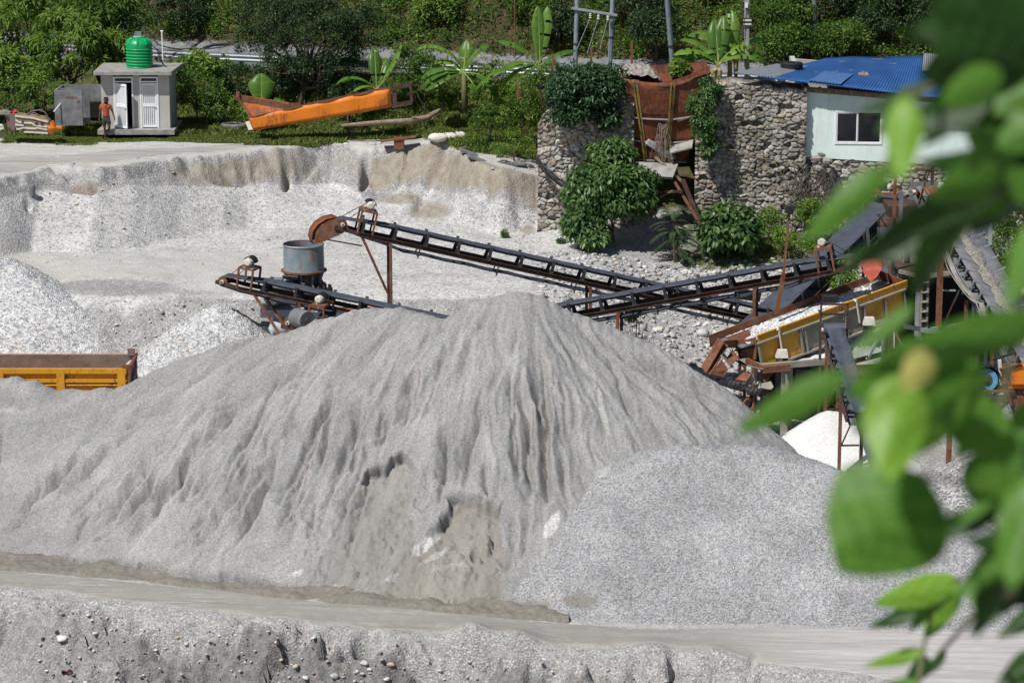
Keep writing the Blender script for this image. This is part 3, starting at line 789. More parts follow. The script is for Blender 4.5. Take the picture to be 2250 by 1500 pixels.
def main_carve(X, Y, H, px, py, mask):
    wx, wy = warpd(px, py, 301)
    front = Y < 82.5
    # terraces and gullies (steep wall on the side that faces away from the sun)
    wxx, wyy = px + fbm(px / 18, py / 30, 3, 321) * 12, py
    dirt = np.zeros(X.shape); DY = np.zeros(X.shape)
    for ln, w, dp in FUR:
        bx0 = min(p[0] for p in ln) - w * 2.5; bx1 = max(p[0] for p in ln) + w * 2.5
        by0 = min(p[1] for p in ln) - w * 2; by1 = max(p[1] for p in ln) + w * 2
        sel = (px > bx0) & (px < bx1) & (py > by0) & (py < by1) & front
        if not sel.any(): continue
        d, t = seg_dist(wxx[sel], wyy[sel], ln)
        d = -d                                   # positive = to the right
        d = -d if ln[-1][1] < ln[0][1] else d
        fade = np.clip(np.minimum(t * 5, (1 - t) * 3.2), 0, 1)
        prof = np.where(d < 0, np.clip(1 + d / (w * 0.22), 0, 1), np.clip(1 - d / (w * 1.7), 0, 1) ** 1.2)
        H[sel] -= prof * dp * fade * 1.6
        lev = np.where((d < -w * 0.34) & (d > -w * 1.5), np.clip(1 + (d + w * 0.34) / (w * 1.2), 0, 1), 0)
        H[sel] += lev * dp * 0.35 * fade
        dirt[sel] = np.maximum(dirt[sel], np.where((d > -w * 0.1) & (d < w * 1.1), 0.42, 0) * fade * min(1, dp / 0.2))
    for poly, dep, sd in ((SC1, 0.32, 331), (SC2, 0.42, 341), (SC3, 0.55, 351), (SC4, 0.10, 361), (SC5, 0.14, 371)):
        w2x, w2y = px + fbm(px / 12, py / 12, 3, sd) * 14 + fbm(px / 45, py / 45, 3, sd + 30) * 45 * sstep(1100, 1150, py), py + fbm(px / 12 + 9, py / 12, 3, sd + 1) * 12
        m = soft_mask(w2x, w2y, poly, None, None) * front
        if poly in (SC1, SC2, SC3):
            up = soft_mask(w2x, w2y + 9, poly, None, None); dn = soft_mask(w2x, w2y - 14, poly, None, None)
            lip = up * (1 - m) * front; inn = m * (1 - dn)
            amt = (0.3 if poly is SC3 else 0.62) + 0.9 * fbm(px / 70, py / 90, 3, sd + 9)
            if poly is SC1: amt = amt * sstep(790, 805, px) * (1 - sstep(1060, 1110, py))
            if poly is SC2: amt = amt * (1 - .85 * sstep(1120, 1150, py))
            DY = DY - lip * 0.26 * amt + inn * 0.16 * amt; H = H - inn * 0.16 * amt - lip * 0.04
        fd = (1 - 0.75 * sstep(1150, 1285, py)) if poly in (SC1, SC2) else 1.0
        if poly is SC1: fd = fd * sstep(720, 830, px + (py - 1100) * .25) * (1 - .8 * sstep(1040, 1150, py))
        if poly is SC2: fd = fd * (1 - .6 * sstep(1120, 1170, py) * (1 - sstep(955, 1010, px)))
        H = H - m * fd * dep * (1 + 0.25 * fbm(px / 30, py / 30, 3, sd + 2))
        H = H + m * (fbm(X * 3, Y * 3, 4, sd + 5) * 0.16 + np.maximum(0, fbm(X * 7, Y * 7, 3, sd + 6) - .1) * .35)
        mask[..., 0] = np.maximum(mask[..., 0], m * (0.82 if poly in (SC2, SC3) else (.40 + .22 * sstep(700, 830, px + (py - 1100) * .3)) if poly is SC1 else 0.35))
    mask[..., 0] = np.maximum(mask[..., 0], dirt)
    # tumbled lumps in the slump
    for (cx, cy, r, hh) in [(1070, 1170, 12, .34), (1068, 1192, 10, .26), (1010, 1206, 8, .16), (1045, 1200, 12, -.2), (1050, 1215, 7, .15), (858, 1165, 7, .12), (868, 1170, 6, .12), (838, 1190, 12, .1), (856, 1203, 7, .12), (780, 1262, 9, .12), (772, 1268, 6, .1), (1030, 1152, 6, .1)]:
        q = np.hypot(px - cx, (py - cy) * 0.9)
        H = H + np.clip(1 - (q / r) ** 2, 0, 1) ** 0.5 * hh * front
    # pale spills
    for (cx, cy, rx, ry, an, am) in [(935, 1180, 52, 13, -0.75, .8), (955, 1205, 55, 10, -0.5, .6), (1212, 1155, 13, 34, 0.45, 1.3), (1320, 1050, 45, 25, -0.7, .45), (1290, 1085, 35, 14, -0.8, .4), (1102, 1245, 8, 30, -0.35, .6), (860, 1262, 40, 8, -0.5, .5), (1000, 1225, 45, 16, -0.3, .4), (742, 1283, 16, 5, 0, .9), (650, 1262, 22, 8, -0.3, .7), (960, 1240, 60, 25, -.3, .35)]:
        ca, sa = math.cos(an), math.sin(an)
        u = (px - cx) * ca + (py - cy) * sa; v = -(px - cx) * sa + (py - cy) * ca
        mask[..., 1] = np.maximum(mask[..., 1], np.exp(-((u / rx) ** 2 + (v / ry) ** 2) ** 1.4) * am * front)
    H = H + (fbm(X * 2.2, Y * 2.2, 4, 381)) * 0.09
    apx, apy = ridge[21][0], ridge[21][1] + 3.0
    ang = np.arctan2(X - apx, apy - Y); rad = np.hypot(X - apx, Y - apy)
    wob = fbm(X * .8, Y * .8, 3, 391) * .09
    s1 = fbm((ang + wob * 1.4) * 19, rad * .35, 4, 392); s2 = fbm((ang + wob) * 90, rad * .8, 3, 393)
    mask[..., 2] = np.clip(.5 + s1 * 1.0 + s2 * .55 - dirt * .5, 0, 1)
    H = H + (s1 * .30 + s2 * .035) * front * sstep(2.5, 6, rad)
    return H, mask, DY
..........
■ **Set exercise**
Reproduce the material word for word. Any pictures should be left out of the copy.

■ **Full answer**
Keep writing the Blender script for this image. This is part 3, starting at line 789. More parts follow. The script is for Blender 4.5. Take the picture to be 2250 by 1500 pixels.
def main_carve(X, Y, H, px, py, mask):
    wx, wy = warpd(px, py, 301)
    front = Y < 82.5
    # terraces and gullies (steep wall on the side that faces away from the sun)
    wxx, wyy = px + fbm(px / 18, py / 30, 3, 321) * 12, py
    dirt = np.zeros(X.shape); DY = np.zeros(X.shape)
    for ln, w, dp in FUR:
        bx0 = min(p[0] for p in ln) - w * 2.5; bx1 = max(p[0] for p in ln) + w * 2.5
        by0 = min(p[1] for p in ln) - w * 2; by1 = max(p[1] for p in ln) + w * 2
        sel = (px > bx0) & (px < bx1) & (py > by0) & (py < by1) & front
        if not sel.any(): continue
        d, t = seg_dist(wxx[sel], wyy[sel], ln)
        d = -d                                   # positive = to the right
        d = -d if ln[-1][1] < ln[0][1] else d
        fade = np.clip(np.minimum(t * 5, (1 - t) * 3.2), 0, 1)
        prof = np.where(d < 0, np.clip(1 + d / (w * 0.22), 0, 1), np.clip(1 - d / (w * 1.7), 0, 1) ** 1.2)
        H[sel] -= prof * dp * fade * 1.6
        lev = np.where((d < -w * 0.34) & (d > -w * 1.5), np.clip(1 + (d + w * 0.34) / (w * 1.2), 0, 1), 0)
        H[sel] += lev * dp * 0.35 * fade
        dirt[sel] = np.maximum(dirt[sel], np.where((d > -w * 0.1) & (d < w * 1.1), 0.42, 0) * fade * min(1, dp / 0.2))
    for poly, dep, sd in ((SC1, 0.32, 331), (SC2, 0.42, 341), (SC3, 0.55, 351), (SC4, 0.10, 361), (SC5, 0.14, 371)):
        w2x, w2y = px + fbm(px / 12, py / 12, 3, sd) * 14 + fbm(px / 45, py / 45, 3, sd + 30) * 45 * sstep(1100, 1150, py), py + fbm(px / 12 + 9, py / 12, 3, sd + 1) * 12
        m = soft_mask(w2x, w2y, poly, None, None) * front
        if poly in (SC1, SC2, SC3):
            up = soft_mask(w2x, w2y + 9, poly, None, None); dn = soft_mask(w2x, w2y - 14, poly, None, None)
            lip = up * (1 - m) * front; inn = m * (1 - dn)
            amt = (0.3 if poly is SC3 else 0.62) + 0.9 * fbm(px / 70, py / 90, 3, sd + 9)
            if poly is SC1: amt = amt * sstep(790, 805, px) * (1 - sstep(1060, 1110, py))
            if poly is SC2: amt = amt * (1 - .85 * sstep(1120, 1150, py))
            DY = DY - lip * 0.26 * amt + inn * 0.16 * amt; H = H - inn * 0.16 * amt - lip * 0.04
        fd = (1 - 0.75 * sstep(1150, 1285, py)) if poly in (SC1, SC2) else 1.0
        if poly is SC1: fd = fd * sstep(720, 830, px + (py - 1100) * .25) * (1 - .8 * sstep(1040, 1150, py))
        if poly is SC2: fd = fd * (1 - .6 * sstep(1120, 1170, py) * (1 - sstep(955, 1010, px)))
        H = H - m * fd * dep * (1 + 0.25 * fbm(px / 30, py / 30, 3, sd + 2))
        H = H + m * (fbm(X * 3, Y * 3, 4, sd + 5) * 0.16 + np.maximum(0, fbm(X * 7, Y * 7, 3, sd + 6) - .1) * .35)
        mask[..., 0] = np.maximum(mask[..., 0], m * (0.82 if poly in (SC2, SC3) else (.40 + .22 * sstep(700, 830, px + (py - 1100) * .3)) if poly is SC1 else 0.35))
    mask[..., 0] = np.maximum(mask[..., 0], dirt)
    # tumbled lumps in the slump
    for (cx, cy, r, hh) in [(1070, 1170, 12, .34), (1068, 1192, 10, .26), (1010, 1206, 8, .16), (1045, 1200, 12, -.2), (1050, 1215, 7, .15), (858, 1165, 7, .12), (868, 1170, 6, .12), (838, 1190, 12, .1), (856, 1203, 7, .12), (780, 1262, 9, .12), (772, 1268, 6, .1), (1030, 1152, 6, .1)]:
        q = np.hypot(px - cx, (py - cy) * 0.9)
        H = H + np.clip(1 - (q / r) ** 2, 0, 1) ** 0.5 * hh * front
    # pale spills
    for (cx, cy, rx, ry, an, am) in [(935, 1180, 52, 13, -0.75, .8), (955, 1205, 55, 10, -0.5, .6), (1212, 1155, 13, 34, 0.45, 1.3), (1320, 1050, 45, 25, -0.7, .45), (1290, 1085, 35, 14, -0.8, .4), (1102, 1245, 8, 30, -0.35, .6), (860, 1262, 40, 8, -0.5, .5), (1000, 1225, 45, 16, -0.3, .4), (742, 1283, 16, 5, 0, .9), (650, 1262, 22, 8, -0.3, .7), (960, 1240, 60, 25, -.3, .35)]:
        ca, sa = math.cos(an), math.sin(an)
        u = (px - cx) * ca + (py - cy) * sa; v = -(px - cx) * sa + (py - cy) * ca
        mask[..., 1] = np.maximum(mask[..., 1], np.exp(-((u / rx) ** 2 + (v / ry) ** 2) ** 1.4) * am * front)
    H = H + (fbm(X * 2.2, Y * 2.2, 4, 381)) * 0.09
    apx, apy = ridge[21][0], ridge[21][1] + 3.0
    ang = np.arctan2(X - apx, apy - Y); rad = np.hypot(X - apx, Y - apy)
    wob = fbm(X * .8, Y * .8, 3, 391) * .09
    s1 = fbm((ang + wob * 1.4) * 19, rad * .35, 4, 392); s2 = fbm((ang + wob) * 90, rad * .8, 3, 393)
    mask[..., 2] = np.clip(.5 + s1 * 1.0 + s2 * .55 - dirt * .5, 0, 1)
    H = H + (s1 * .30 + s2 * .035) * front * sstep(2.5, 6, rad)
    return H, mask, DY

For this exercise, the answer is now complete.